Take the ‘grey stone metropolis’ of Fedora, for example, in the centre of which ‘stands a metal building with a crystal globe in every room.’ ..

These are the forms the city could have taken if, for one reason or another, it had not become what we see today. In every age someone, looking at Fedora as it was, imagined a way of making it the ideal city, but while he constructed his miniature model, Fedora was already no longer the same as before, and what had until yesterday a possible future became only a toy in a glass globe.

On the map of your empire, O Great Khan, there must be room both for the big, stone Fedora and the little Fedoras in glass globes. Not because they are all equally real, but because all are only assumptions. The one contains what is accepted as necessary when it is not yet so; the others, what is imagined as possible and, a moment later, is possible no longer.

[Cities & Desire 4, Invisible Cities by Italo Calvino, translated from the Italian from William Weaver, Picador]

And then I found this series of ravishing images, inspired by Invisible Cities.

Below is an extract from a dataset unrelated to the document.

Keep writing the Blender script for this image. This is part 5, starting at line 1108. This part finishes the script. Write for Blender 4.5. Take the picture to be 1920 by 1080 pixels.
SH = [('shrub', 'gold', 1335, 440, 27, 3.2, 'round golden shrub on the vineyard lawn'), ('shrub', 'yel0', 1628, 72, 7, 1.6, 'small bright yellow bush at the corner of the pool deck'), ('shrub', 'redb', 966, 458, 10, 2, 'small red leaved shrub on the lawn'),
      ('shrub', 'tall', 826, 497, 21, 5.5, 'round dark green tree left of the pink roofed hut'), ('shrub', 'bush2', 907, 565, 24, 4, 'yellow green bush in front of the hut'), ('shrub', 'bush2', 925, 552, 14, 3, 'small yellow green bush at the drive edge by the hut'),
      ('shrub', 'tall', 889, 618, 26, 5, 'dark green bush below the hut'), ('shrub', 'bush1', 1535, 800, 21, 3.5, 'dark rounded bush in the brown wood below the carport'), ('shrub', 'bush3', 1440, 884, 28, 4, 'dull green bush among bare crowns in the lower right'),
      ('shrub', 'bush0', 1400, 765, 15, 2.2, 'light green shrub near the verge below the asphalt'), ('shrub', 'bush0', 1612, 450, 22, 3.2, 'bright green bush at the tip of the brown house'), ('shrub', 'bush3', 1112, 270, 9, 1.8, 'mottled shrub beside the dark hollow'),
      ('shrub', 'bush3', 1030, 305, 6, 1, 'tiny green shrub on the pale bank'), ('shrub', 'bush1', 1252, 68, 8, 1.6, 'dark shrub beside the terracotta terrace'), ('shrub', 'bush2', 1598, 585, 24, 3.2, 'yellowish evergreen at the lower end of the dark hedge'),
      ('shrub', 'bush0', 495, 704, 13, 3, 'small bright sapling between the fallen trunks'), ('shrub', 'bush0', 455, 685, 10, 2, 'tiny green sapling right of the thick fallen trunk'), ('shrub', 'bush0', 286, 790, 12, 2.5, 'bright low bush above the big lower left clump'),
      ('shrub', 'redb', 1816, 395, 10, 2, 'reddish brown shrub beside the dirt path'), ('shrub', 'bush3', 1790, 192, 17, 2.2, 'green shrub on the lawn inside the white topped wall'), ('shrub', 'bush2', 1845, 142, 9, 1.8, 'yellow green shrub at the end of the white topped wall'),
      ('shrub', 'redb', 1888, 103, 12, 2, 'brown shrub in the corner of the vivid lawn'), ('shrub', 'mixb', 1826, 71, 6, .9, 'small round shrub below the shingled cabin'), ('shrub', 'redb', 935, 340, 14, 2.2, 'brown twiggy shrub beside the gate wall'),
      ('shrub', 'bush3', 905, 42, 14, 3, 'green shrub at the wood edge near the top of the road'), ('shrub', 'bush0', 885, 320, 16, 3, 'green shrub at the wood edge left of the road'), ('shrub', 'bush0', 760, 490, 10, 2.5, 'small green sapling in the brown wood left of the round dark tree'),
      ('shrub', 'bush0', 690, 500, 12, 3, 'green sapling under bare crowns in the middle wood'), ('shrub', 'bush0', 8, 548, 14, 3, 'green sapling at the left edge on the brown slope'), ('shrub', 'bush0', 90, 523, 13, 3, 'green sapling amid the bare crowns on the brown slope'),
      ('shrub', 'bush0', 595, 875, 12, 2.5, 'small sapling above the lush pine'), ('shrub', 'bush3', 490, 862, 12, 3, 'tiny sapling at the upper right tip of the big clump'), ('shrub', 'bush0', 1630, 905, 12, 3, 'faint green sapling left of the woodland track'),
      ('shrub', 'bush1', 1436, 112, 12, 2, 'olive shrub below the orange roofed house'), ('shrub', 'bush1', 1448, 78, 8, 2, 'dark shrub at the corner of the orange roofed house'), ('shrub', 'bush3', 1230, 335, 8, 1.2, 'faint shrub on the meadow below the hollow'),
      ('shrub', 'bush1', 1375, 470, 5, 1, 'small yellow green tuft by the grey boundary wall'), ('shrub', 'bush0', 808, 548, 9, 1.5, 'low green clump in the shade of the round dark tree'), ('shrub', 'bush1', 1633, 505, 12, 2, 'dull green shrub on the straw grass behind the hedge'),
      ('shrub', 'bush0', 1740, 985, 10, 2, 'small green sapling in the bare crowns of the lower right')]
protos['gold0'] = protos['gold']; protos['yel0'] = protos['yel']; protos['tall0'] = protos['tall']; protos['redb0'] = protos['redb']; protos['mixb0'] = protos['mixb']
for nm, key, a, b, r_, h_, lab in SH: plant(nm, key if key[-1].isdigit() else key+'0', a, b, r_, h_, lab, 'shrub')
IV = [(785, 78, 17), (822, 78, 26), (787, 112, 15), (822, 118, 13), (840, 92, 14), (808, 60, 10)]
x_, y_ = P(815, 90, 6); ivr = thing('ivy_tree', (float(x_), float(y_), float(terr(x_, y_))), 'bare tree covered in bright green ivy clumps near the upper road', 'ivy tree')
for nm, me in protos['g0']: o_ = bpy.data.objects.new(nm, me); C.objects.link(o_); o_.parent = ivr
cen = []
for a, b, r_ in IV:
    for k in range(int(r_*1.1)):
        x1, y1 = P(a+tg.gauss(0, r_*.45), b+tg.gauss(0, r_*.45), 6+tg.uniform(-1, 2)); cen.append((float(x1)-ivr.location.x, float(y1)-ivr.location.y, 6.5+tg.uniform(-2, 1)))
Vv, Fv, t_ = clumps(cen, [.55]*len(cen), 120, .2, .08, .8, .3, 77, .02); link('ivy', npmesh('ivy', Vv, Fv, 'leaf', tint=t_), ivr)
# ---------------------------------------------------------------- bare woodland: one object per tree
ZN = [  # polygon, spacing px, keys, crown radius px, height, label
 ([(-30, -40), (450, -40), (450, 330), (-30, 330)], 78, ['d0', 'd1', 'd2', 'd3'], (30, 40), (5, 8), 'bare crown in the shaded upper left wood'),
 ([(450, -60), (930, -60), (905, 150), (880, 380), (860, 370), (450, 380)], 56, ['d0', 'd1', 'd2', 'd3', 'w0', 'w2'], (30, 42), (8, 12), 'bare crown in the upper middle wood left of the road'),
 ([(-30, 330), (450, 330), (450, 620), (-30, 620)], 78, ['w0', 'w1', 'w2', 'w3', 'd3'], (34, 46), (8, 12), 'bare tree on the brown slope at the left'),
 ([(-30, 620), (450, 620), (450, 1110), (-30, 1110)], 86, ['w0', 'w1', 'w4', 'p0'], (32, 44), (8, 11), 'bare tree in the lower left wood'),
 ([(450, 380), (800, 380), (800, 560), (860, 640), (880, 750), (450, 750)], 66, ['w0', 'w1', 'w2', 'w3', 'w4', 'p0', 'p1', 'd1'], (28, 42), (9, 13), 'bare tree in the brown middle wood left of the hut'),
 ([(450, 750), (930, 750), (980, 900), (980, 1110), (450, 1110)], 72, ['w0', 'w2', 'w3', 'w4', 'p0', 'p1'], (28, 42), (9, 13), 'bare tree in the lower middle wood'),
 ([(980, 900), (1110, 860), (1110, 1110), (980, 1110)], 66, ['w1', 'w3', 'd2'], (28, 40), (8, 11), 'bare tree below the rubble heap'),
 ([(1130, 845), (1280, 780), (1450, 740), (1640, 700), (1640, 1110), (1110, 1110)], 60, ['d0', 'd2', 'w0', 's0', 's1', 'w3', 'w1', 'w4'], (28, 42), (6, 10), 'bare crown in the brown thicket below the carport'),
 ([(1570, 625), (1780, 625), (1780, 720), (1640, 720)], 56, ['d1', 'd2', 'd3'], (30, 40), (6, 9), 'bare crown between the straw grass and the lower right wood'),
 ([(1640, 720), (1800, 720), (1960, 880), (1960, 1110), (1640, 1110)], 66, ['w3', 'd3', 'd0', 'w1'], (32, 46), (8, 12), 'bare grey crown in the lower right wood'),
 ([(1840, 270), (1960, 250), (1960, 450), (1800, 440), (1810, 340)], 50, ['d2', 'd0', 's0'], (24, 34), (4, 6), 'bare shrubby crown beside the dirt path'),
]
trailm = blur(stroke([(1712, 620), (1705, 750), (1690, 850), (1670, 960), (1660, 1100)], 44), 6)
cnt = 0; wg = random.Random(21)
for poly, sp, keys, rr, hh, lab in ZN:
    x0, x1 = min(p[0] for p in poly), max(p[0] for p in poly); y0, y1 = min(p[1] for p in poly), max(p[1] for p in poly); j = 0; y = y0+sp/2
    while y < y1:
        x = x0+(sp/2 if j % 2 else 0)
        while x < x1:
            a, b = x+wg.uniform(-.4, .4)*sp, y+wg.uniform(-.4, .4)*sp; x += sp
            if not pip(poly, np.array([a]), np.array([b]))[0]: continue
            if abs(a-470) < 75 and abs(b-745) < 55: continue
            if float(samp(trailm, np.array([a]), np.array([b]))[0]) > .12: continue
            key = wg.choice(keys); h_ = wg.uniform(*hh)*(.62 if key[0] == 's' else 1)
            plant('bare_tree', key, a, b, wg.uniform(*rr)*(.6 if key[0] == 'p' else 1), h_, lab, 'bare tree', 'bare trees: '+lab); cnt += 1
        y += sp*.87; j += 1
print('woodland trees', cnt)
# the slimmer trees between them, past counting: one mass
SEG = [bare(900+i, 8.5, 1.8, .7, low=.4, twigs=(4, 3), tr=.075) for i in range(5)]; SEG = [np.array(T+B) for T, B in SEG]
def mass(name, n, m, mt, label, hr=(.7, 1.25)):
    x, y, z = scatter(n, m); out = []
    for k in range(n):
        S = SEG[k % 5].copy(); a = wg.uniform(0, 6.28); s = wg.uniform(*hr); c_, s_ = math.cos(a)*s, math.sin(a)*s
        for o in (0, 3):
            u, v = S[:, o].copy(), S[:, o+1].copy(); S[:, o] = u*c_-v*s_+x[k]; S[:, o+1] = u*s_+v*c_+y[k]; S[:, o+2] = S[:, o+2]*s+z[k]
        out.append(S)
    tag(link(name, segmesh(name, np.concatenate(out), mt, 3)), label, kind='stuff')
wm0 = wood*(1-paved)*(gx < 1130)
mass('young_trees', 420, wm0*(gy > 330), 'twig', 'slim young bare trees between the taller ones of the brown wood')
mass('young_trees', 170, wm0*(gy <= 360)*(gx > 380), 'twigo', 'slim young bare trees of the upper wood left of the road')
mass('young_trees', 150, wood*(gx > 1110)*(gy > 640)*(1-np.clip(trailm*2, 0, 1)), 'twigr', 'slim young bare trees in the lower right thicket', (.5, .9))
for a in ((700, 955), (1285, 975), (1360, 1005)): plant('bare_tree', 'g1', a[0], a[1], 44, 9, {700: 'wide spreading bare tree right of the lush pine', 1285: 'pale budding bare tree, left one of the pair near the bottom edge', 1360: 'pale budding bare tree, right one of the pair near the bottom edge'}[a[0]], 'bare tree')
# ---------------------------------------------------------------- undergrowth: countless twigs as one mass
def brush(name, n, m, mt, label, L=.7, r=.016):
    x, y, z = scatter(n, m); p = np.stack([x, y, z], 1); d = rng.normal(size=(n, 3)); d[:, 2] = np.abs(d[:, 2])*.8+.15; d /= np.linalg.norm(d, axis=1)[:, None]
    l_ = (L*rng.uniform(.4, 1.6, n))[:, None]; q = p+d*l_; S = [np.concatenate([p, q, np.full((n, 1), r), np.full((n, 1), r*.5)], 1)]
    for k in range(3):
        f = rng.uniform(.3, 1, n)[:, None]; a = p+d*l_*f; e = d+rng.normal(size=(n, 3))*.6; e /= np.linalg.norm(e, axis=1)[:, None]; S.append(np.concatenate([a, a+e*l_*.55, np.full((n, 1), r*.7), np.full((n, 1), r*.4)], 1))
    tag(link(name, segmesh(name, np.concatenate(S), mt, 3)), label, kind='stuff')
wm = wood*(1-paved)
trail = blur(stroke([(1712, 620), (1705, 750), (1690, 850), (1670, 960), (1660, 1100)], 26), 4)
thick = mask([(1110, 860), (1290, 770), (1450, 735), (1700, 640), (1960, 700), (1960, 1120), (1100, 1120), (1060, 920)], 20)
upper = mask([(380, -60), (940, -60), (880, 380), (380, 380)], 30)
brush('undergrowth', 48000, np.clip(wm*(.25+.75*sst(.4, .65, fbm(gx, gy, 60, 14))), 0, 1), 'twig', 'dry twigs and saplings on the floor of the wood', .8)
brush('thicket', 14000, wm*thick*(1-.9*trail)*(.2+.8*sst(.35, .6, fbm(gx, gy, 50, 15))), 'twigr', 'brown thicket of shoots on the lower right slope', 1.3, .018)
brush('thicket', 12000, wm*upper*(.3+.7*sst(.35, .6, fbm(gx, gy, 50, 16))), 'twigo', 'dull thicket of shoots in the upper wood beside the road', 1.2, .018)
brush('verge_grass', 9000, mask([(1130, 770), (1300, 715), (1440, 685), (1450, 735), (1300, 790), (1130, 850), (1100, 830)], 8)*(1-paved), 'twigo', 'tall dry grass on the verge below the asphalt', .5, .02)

The image for Zora is above:

Zora’s secret lies in the way your gaze runs over patterns following one another as in a musical score where not a note can be altered or displaced.

See the whole set, by magic fly paula, here.

If you ask an inhabitant of Zenobia to describe his vision of a happy life, it is always a city like Zenobia that he imagines, with its pilings and its suspended stairways, a Zenobia perhaps quite different, a-flutter with banners and ribbons, but always derived by combining elements of that first model.